Exercise => Take the lines from the beginning of the material through the line containing "sin, cos = math.sin, math.cos" and retype them exactly, leaving the pictures out.

Data shown =>
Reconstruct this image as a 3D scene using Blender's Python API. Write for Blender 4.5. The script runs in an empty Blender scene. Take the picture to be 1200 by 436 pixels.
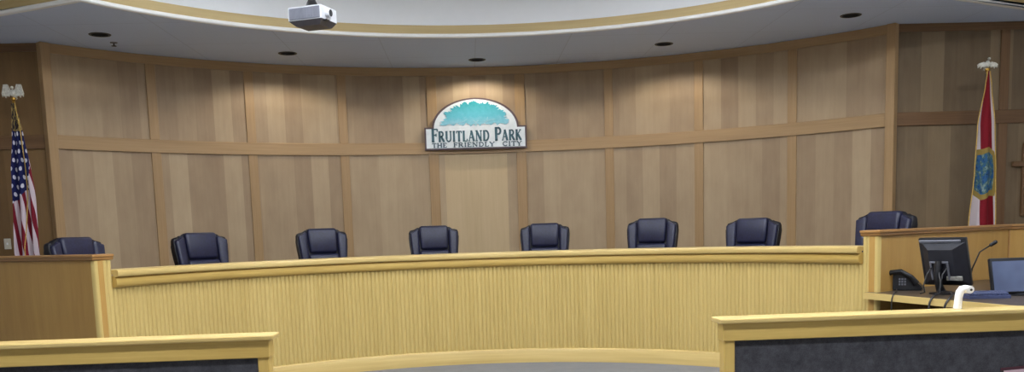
import bpy, bmesh, math, random
from mathutils import Vector, Matrix
random.seed(7)
PI = math.pi
S = bpy.context.scene
COL = S.collection
sin, cos = math.sin, math.cos

# ------------------------------------------------------------------ camera
F_PX, PITCH, ROLL, YAW, CY = 1084.29, -0.12514, 0.03082, 0.04187, 406.77
cam_d = bpy.data.cameras.new('camera')
cam = bpy.data.objects.new('camera', cam_d)
COL.objects.link(cam)
fw = Vector((sin(YAW)*cos(PITCH), cos(YAW)*cos(PITCH), sin(PITCH)))
rt = Vector((cos(YAW), -sin(YAW), 0)); up = rt.cross(fw)
r2 = rt*cos(ROLL) - up*sin(ROLL); u2 = rt*sin(ROLL) + up*cos(ROLL)
cam.matrix_world = Matrix(((r2.x, u2.x, -fw.x, -.1684), (r2.y, u2.y, -fw.y, -7.3561), (r2.z, u2.z, -fw.z, 1.6167), (0, 0, 0, 1)))
cam_d.sensor_fit = 'HORIZONTAL'; cam_d.sensor_width = 36.0
cam_d.lens = 36.0*F_PX/1200
cam_d.shift_x = 0; cam_d.shift_y = (CY-218)/1200
cam_d.clip_start = .05
S.camera = cam

# ------------------------------------------------------------------ world, exposure, light levels
w = bpy.data.worlds.new('room_world'); S.world = w; w.use_nodes = True
w.node_tree.nodes['Background'].inputs[0].default_value = (.9, .95, 1, 1)
w.node_tree.nodes['Background'].inputs[1].default_value = .05
S.view_settings.view_transform = 'Standard'; S.view_settings.look = 'None'
S.view_settings.gamma = 1; S.view_settings.use_curve_mapping = False
S.view_settings.exposure = 0.0
TROFFER_STRENGTH = 52.0
TROFFER_COLOR = (.95, 1.0, 1.08, 1)
DOWNLIGHT_W = 40.0
TROFFERS = [(-2.7, -4.8), (0, -4.8), (2.7, -4.8), (-2.7, -1.8), (0, -1.8), (2.7, -1.8), (-1.7, 1.5), (1.7, 1.5), (5.6, -.6)]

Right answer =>
Reconstruct this image as a 3D scene using Blender's Python API. Write for Blender 4.5. The script runs in an empty Blender scene. Take the picture to be 1200 by 436 pixels.
import bpy, bmesh, math, random
from mathutils import Vector, Matrix
random.seed(7)
PI = math.pi
S = bpy.context.scene
COL = S.collection
sin, cos = math.sin, math.cos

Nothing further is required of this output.